15> Сущее как изменяющееся (лат.).
[16*]
Формальное основание, согласно которому (лат.).
Таким образом, объект натурфилософии не частности явлений чувственной природы, а само умопостигаемое сущее в его изменчивсти, т. е., в конечном итоге, в его способности зарождаться и погибать; а также различия сущего, которые натурфилософия может расшифровать на пути к познанию интеллигибельной природы, не отбрасывая при этом данные органов чувств из мира онтологической изменчивости.
Здесь, пожалуй, самое время охарактеризовать дух и метод натурфилософии. Я затрону только один аспект этого вопроса. Само собой разумеется, что философия природы должна пользоваться тем, что имеет отношение к философии, т. е. фактами, установленными и рассматриваемыми в свете философии; ибо один отдельно взятый факт может дать только то, что он содержит, а философские выводы могут быть сделаны лишь из философских посылок или фактов, имеющих философскую ценность. И обычное философски трактуемое наблюдение уже может открыть немало фактов такого рода.
Но каким должно быть соотношение натурфилософии и научных фактов? Тут следует тщательно избегать двух ошибок.
Первая заключается в том, чтобы от голых научных фактов (я называю голым научным фактом факт, не прошедший философской обработки) требовать философских оценок.
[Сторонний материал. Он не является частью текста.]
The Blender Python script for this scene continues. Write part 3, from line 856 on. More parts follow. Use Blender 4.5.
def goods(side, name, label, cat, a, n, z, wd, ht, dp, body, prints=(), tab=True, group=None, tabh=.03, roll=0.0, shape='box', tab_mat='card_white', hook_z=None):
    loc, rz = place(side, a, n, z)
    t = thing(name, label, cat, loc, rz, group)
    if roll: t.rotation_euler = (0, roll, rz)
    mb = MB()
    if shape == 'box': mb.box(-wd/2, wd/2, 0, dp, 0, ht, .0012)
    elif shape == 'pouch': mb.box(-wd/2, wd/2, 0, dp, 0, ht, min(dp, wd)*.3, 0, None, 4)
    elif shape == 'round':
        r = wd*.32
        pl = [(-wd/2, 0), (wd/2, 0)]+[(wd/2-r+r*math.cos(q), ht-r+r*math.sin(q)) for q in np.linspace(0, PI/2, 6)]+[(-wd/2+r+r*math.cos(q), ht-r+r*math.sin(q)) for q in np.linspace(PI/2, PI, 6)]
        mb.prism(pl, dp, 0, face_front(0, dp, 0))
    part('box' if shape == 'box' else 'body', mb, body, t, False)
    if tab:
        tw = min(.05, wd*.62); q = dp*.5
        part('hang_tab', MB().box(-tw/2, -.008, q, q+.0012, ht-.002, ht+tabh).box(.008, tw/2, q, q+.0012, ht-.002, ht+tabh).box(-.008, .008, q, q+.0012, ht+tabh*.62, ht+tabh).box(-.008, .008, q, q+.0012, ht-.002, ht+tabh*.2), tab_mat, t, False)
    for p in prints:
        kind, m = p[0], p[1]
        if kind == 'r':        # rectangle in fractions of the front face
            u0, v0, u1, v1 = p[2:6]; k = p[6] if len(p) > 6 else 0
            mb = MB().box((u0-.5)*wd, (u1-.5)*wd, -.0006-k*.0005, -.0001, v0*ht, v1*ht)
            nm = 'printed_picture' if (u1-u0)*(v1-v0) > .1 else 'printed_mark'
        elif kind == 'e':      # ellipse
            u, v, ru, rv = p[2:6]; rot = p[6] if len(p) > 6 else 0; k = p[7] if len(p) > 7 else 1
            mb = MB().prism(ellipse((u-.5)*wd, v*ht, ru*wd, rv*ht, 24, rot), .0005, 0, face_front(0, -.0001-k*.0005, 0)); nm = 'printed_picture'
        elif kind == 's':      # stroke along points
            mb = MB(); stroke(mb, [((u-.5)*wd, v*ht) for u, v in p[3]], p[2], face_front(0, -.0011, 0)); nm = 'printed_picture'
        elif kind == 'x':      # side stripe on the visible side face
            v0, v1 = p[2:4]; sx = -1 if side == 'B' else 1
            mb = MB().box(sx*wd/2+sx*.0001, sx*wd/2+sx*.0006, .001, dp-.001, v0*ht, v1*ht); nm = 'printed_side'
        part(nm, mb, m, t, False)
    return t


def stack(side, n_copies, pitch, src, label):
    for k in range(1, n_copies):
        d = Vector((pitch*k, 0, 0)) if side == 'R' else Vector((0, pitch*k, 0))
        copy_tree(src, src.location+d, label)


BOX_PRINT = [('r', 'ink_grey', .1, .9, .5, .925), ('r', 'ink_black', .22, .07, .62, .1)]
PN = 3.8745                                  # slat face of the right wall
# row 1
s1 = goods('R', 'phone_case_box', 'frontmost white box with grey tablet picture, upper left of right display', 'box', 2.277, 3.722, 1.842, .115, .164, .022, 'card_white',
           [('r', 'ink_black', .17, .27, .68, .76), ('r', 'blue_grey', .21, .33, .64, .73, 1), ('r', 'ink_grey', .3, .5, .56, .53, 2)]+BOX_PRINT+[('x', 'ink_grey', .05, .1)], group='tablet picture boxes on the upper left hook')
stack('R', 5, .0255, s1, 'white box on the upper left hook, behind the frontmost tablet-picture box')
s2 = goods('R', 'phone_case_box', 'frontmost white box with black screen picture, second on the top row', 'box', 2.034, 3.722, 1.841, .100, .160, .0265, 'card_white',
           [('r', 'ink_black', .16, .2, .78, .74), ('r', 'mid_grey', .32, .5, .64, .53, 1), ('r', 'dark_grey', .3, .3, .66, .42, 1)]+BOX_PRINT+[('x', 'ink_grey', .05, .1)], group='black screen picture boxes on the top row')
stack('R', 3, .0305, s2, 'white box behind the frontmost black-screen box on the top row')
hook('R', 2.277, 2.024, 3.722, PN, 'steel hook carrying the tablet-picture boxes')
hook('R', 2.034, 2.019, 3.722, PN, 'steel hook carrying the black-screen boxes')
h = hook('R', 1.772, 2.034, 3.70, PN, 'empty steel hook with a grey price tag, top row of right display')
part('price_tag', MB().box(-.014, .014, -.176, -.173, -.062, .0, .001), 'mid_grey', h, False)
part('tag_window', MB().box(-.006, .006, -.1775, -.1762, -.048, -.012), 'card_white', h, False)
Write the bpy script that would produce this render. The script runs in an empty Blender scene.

Пока факты не высвечены и не распознаны в реальности, не использованы учеными, эти факты интересны только для ученого, но не для философа; ученый имеет право запретить философу касаться их, у него есть право востребовать их только для себя одного. Было бы иллюзией полагать, что, прибегая к научным фактам, не высветив их философией, можно упразднить философские дискуссии. В этом, мне кажется, заблуждается П. Декок (Descoqs) в своей книге о гилеморфизме.